I missed watching this routine from European Championships. But went back to it on recommendation from Darius.
It’s the most original and outrageous set I’ve seen in years.
Click PLAY or watch it on YouTube.
Handspring forward layout double twist punch double front. Stuck.
AMAZING.
Fahrig finished second.
Floor Exercise Final Men
1 HAMBUECHEN Fabian GER – 15.450
2 FAHRIG Matthias GER – 15.400









6 comments ↓
Yup. Very cool. A couple skills are landed a tad low, but I love how he fights for sticks and tries to be clean.
full twisting 1-3/4 is interesting too.
oh but those knees and toes!
a bit of a random question for other coaches here, now I can’t tell you how many times I’ve yelled at my kids for bending their arms and having their hands wider than shoulder width on handsprings (front and back), but the more times I see elites do this the less I believe it to be necessary, if you look at :46, and most kids do this in back handspring into double saltos, it brings you closer to the ground, so you flip faster, giving you more momentum to be transferred to more power (like doing a whip with you hands barely touching the ground), so the question is is a push stronger than a shove in tumbling and have I been making an unnecessary correction over and over for the last 6 years?
Wow!! very cool. he’s got some definite form issues, but overall i love that he’s performing unique combinations.
Hey Coach Frank,
I think you are right to insist on parallel arms and “good technique” with age group gymnasts.
Kyle Shewfelt had fantastic basics, yet later went to some wide arm round-offs and backward handsprings.
It was never deliberate to change. Kyle speculated that his body learned the modified technique to increase consistency on the landing.
Frank: I do believe it is most effective to start off by teaching backhandsprings with the hands shoulder width and the arms straight.

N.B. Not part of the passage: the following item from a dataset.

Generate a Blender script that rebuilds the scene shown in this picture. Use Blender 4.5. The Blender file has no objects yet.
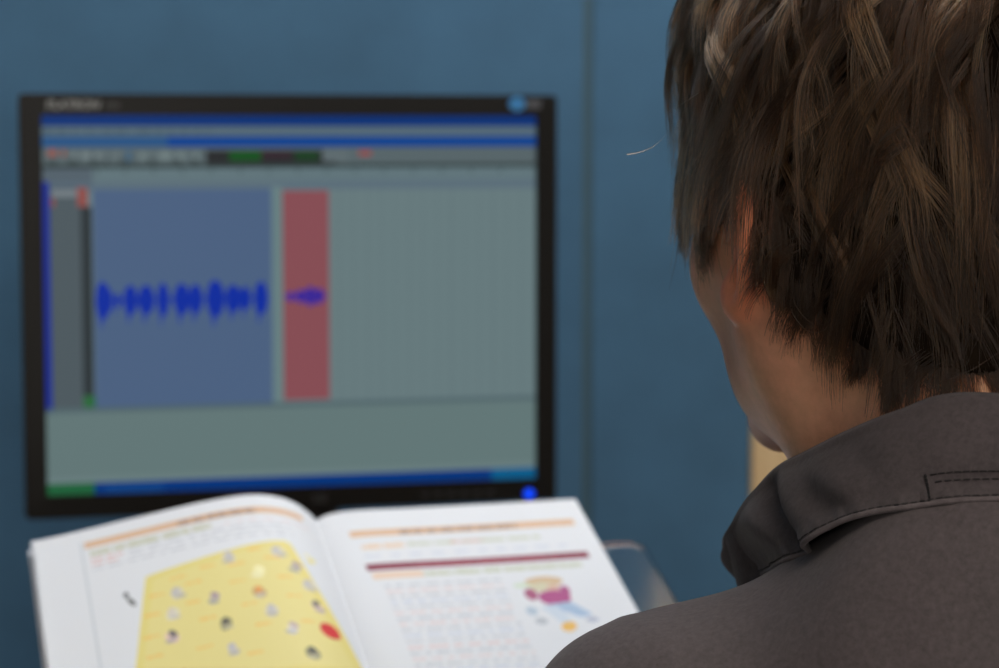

However, in some cases bringing the body closer to the ground on the backhandspring (ie bending the arms) sets up for better height and rotation on the following skill. If a gymnast has straight arms and gets too much block on the backhandspring, they’ll overrotate it, causing the next skill to rocket straight backwards.
I don’t know that I would specifically tell a kid to bend their arms, though; as Rick said, the change tends to make itself over time, without the gymnast having to deliberately adjust.